We all have songs in our iTunes or Spotify libraries that we feel slightly embarrassed about, just as we all own music that we consider a little more “cutting edge,” which gives us a certain “indie cred” or makes us feel as though we have more refined tastes. This same description could also be applied to our Netflix queues or our bookshelves; most of us enjoy supplementing our typical cinematic and literary diets with at least a few rom-coms and beach books. Our tastes and desires are often unpredictable; a song will catch our ear or a movie or book will appeal to our senses “just because,” and it’s a bit ludicrous that we feel the need to justify our reasons for liking it and attach so much meaning to something that gives us a certain pleasure.

I certainly have different reasons for liking bands such as The Smiths or From Indian Lakes as compared to bands like All Time Low or New Found Glory. The former are bands I appreciate for their strong musicianship, unique songwriting and lyrical depth, whereas the latter are bands that feel fun and carefree to listen to and usually find their way onto my running or road trip playlists. It wouldn’t feel fair for me to say that From Indian Lakes are a “better” or “more talented” band than All Time Low; they’re just different bands who appeal to different audiences and sensibilities.

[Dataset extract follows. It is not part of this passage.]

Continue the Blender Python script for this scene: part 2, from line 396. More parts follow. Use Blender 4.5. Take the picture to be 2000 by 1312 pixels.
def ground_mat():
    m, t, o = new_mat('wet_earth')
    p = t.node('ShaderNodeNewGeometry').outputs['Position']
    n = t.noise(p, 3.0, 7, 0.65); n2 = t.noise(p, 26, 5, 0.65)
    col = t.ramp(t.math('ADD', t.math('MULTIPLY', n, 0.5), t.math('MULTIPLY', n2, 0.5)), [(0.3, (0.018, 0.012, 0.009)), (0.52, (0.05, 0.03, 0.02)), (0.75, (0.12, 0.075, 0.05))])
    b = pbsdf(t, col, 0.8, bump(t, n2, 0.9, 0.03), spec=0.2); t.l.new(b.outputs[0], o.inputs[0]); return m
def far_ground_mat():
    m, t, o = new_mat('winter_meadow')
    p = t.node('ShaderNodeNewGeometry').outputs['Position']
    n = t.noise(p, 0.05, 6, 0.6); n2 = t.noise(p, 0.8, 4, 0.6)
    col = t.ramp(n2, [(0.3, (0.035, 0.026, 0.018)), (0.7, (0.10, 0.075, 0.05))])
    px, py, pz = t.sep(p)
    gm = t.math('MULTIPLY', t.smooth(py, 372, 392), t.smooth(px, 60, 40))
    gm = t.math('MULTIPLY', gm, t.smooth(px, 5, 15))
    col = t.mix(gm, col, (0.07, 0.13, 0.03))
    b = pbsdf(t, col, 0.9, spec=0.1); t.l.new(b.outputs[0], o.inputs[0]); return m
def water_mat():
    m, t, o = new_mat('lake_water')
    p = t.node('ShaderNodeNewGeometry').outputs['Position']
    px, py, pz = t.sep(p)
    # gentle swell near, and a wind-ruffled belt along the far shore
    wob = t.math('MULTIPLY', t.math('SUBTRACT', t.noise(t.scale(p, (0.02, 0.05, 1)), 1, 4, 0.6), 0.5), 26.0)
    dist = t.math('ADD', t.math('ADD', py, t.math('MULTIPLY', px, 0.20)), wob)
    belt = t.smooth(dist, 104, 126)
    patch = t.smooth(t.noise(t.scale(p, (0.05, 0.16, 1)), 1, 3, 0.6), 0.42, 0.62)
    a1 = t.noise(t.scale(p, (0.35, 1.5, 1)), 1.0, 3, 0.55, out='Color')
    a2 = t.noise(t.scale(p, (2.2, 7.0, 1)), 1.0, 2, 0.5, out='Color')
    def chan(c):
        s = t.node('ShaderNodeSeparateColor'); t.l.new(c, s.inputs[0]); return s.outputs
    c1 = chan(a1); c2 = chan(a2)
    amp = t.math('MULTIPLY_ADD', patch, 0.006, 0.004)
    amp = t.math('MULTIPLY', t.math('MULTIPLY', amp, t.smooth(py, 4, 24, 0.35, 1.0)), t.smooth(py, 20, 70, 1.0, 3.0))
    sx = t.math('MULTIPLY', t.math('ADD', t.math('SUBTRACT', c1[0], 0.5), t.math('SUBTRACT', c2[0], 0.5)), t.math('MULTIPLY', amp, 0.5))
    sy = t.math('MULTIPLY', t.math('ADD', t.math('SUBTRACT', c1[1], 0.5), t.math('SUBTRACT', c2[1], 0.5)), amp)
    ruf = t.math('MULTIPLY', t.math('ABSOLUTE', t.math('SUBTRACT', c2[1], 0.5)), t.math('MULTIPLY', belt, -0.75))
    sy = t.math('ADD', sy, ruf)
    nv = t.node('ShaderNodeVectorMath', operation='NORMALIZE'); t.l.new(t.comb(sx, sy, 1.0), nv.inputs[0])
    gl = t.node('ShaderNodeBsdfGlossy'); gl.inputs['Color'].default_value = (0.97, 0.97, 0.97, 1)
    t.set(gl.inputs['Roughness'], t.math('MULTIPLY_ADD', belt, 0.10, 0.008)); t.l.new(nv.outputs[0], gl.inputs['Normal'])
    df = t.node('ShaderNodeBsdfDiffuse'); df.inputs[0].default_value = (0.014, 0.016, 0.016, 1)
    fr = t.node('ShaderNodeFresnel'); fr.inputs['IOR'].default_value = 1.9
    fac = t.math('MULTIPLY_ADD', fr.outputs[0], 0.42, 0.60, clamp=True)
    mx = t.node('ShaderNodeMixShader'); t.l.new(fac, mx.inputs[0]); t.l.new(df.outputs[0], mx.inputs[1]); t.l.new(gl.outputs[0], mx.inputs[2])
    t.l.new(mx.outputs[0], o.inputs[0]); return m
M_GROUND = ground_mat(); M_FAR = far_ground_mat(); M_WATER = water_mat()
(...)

I’ll admit that the more nuanced, intricately constructed songs that From Indian Lakes write tend to appeal more to my general tastes and senses, but I’ll also admit that All Time Low’s tightly crafted melodies and soaring choruses are total ear candy to me, and I admire the way in which they’re able to deliver such consistently strong, catchy pop punk songs.

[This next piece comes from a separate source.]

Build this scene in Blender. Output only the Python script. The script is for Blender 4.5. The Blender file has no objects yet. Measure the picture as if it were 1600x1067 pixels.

I derive a great deal pleasure from listening to pop punk bands and pop singers, and even though I have friends and colleagues who give me shit for listening to them, I don’t attach any guilt or shame to these pleasures. I probably listen to “poppy” bands and artists just as much as I listen to artists in the “indie rock/emo/post hardcore” vein, and I don’t see one grouping of artists as “less than” the other. Rather, I feel like both groups complement each other and lend a nice sense of balance to my listening habits. I mean, I gotta have a little Miley alongside my Morrissey…

Maybe we should consider replacing the term “guilty pleasure” with “just for fun.” It still provides an accurate description of bands and artists who you might not take too seriously or whose lyrics don’t necessarily make you pause and reflect, but it sounds way more positive and accepting. If we reframe our language in this way, it might free us up from feeling that silly sort of guilt and embarrassment that sometimes comes with admitting to your friends that you’re kind of a huge Britney fan (even though you mostly listen to indie rock…) We all have a wide array of preferences and things that appeal to our senses, and sometimes they have no real rhyme or reason. So let’s embrace them all, whether we think they serve to enhance our intellectual prowess or whether they’re “just for fun.”